Copy the data that follows, character for character, minus the pictures.
* START *
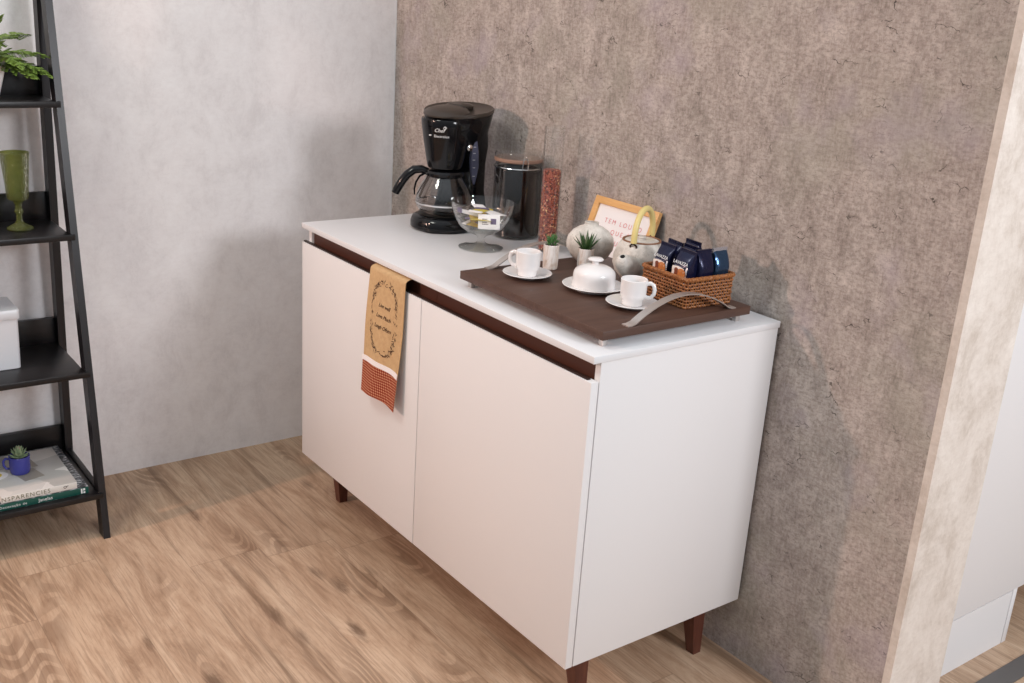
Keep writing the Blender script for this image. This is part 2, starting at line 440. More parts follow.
for a, b in ((SX0, GX-.0012), (GX+.0012, SX1)):
    sbp('door', (a, YF, ZB), (b, YF+DT, ZD), M['white'], .0009)
# finger-pull channel: back face, lower lip on the doors' top line
for k, (a, b) in enumerate(((SX0+.0165, GX+.0215), (GX+.0225, SX1-.0165))):
    lo, hi = sbox((a, YF+.028, ZD-.03), (b, YF+.034, H-TH-.0006))
    m = MB().box(lo, hi)
    lo, hi = sbox((a, YF+DT+.003, ZD-.03), (b, YF+.034, ZD-.026)); m.box(lo, hi)
    m.build('finger_channel', M['brown_ch'], sb, smooth=False)
sbp('channel_lip', (SX0, YF+.004, ZD+.0002), (SX1-.0165, YF+.012, ZD+.0035), M['brown_dk'], 0)
def leg(xo, yc, sx):
    # splayed, tapering square leg; xo = outer x face
    def sq(w, y0, y1, z):
        x0, x1 = (xo-w, xo) if sx > 0 else (xo, xo+w)
        return [(x0-ox, y0-oy, z), (x1-ox, y0-oy, z), (x1-ox, y1-oy, z), (x0-ox, y1-oy, z)]
    m = MB(); m.loft([sq(.024, yc-.010, yc+.014, 0), sq(.044, yc-.032, yc+.012, ZB-.0005)])
    m.build('leg', M['leg'], sb, smooth=False)
leg(SX1-.050, -.074, 1); leg(SX1-.050, -.440, 1)
leg(SX0+.046, -.074, -1); leg(SX0+.046, -.440, -1)

# ------------------------------------------------------------------ towel in the channel
tw = thing('tea_towel', 'tan tea towel with wreath print and red gingham hem hanging over the door', 'towel', (.92, YF, .5))
def tow(u, v):
    """u 0..1 across, v metres down from the top"""
    L = .35
    x = .840 + u*.166 - .004*v/L + .010*(u-.5)*(v/L)*-1
    # starts in the channel under the worktop, rolls over the door's edge, hangs free
    if v < .03:
        t = v/.03; y = YF+.020 - .030*math.sin(t*PI/2); z = .8322 - .012*t*t
    else:
        t = (v-.03)/(L-.03); y = YF-.010 - .020*t; z = .8202 - (v-.03)
    y -= .0045*math.sin(u*PI*1.4+.5)*min(1, v/.15) + .0025*math.sin(u*9+v*14)*min(1, v/.2)
    z += .006*(u-.5)*-1*min(1, v/.3) + .006*math.sin(u*PI)*min(1, v/.3)
    return x, y, z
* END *
Complete response:
Keep writing the Blender script for this image. This is part 2, starting at line 440. More parts follow.
for a, b in ((SX0, GX-.0012), (GX+.0012, SX1)):
    sbp('door', (a, YF, ZB), (b, YF+DT, ZD), M['white'], .0009)
# finger-pull channel: back face, lower lip on the doors' top line
for k, (a, b) in enumerate(((SX0+.0165, GX+.0215), (GX+.0225, SX1-.0165))):
    lo, hi = sbox((a, YF+.028, ZD-.03), (b, YF+.034, H-TH-.0006))
    m = MB().box(lo, hi)
    lo, hi = sbox((a, YF+DT+.003, ZD-.03), (b, YF+.034, ZD-.026)); m.box(lo, hi)
    m.build('finger_channel', M['brown_ch'], sb, smooth=False)
sbp('channel_lip', (SX0, YF+.004, ZD+.0002), (SX1-.0165, YF+.012, ZD+.0035), M['brown_dk'], 0)
def leg(xo, yc, sx):
    # splayed, tapering square leg; xo = outer x face
    def sq(w, y0, y1, z):
        x0, x1 = (xo-w, xo) if sx > 0 else (xo, xo+w)
        return [(x0-ox, y0-oy, z), (x1-ox, y0-oy, z), (x1-ox, y1-oy, z), (x0-ox, y1-oy, z)]
    m = MB(); m.loft([sq(.024, yc-.010, yc+.014, 0), sq(.044, yc-.032, yc+.012, ZB-.0005)])
    m.build('leg', M['leg'], sb, smooth=False)
leg(SX1-.050, -.074, 1); leg(SX1-.050, -.440, 1)
leg(SX0+.046, -.074, -1); leg(SX0+.046, -.440, -1)

# ------------------------------------------------------------------ towel in the channel
tw = thing('tea_towel', 'tan tea towel with wreath print and red gingham hem hanging over the door', 'towel', (.92, YF, .5))
def tow(u, v):
    """u 0..1 across, v metres down from the top"""
    L = .35
    x = .840 + u*.166 - .004*v/L + .010*(u-.5)*(v/L)*-1
    # starts in the channel under the worktop, rolls over the door's edge, hangs free
    if v < .03:
        t = v/.03; y = YF+.020 - .030*math.sin(t*PI/2); z = .8322 - .012*t*t
    else:
        t = (v-.03)/(L-.03); y = YF-.010 - .020*t; z = .8202 - (v-.03)
    y -= .0045*math.sin(u*PI*1.4+.5)*min(1, v/.15) + .0025*math.sin(u*9+v*14)*min(1, v/.2)
    z += .006*(u-.5)*-1*min(1, v/.3) + .006*math.sin(u*PI)*min(1, v/.3)
    return x, y, z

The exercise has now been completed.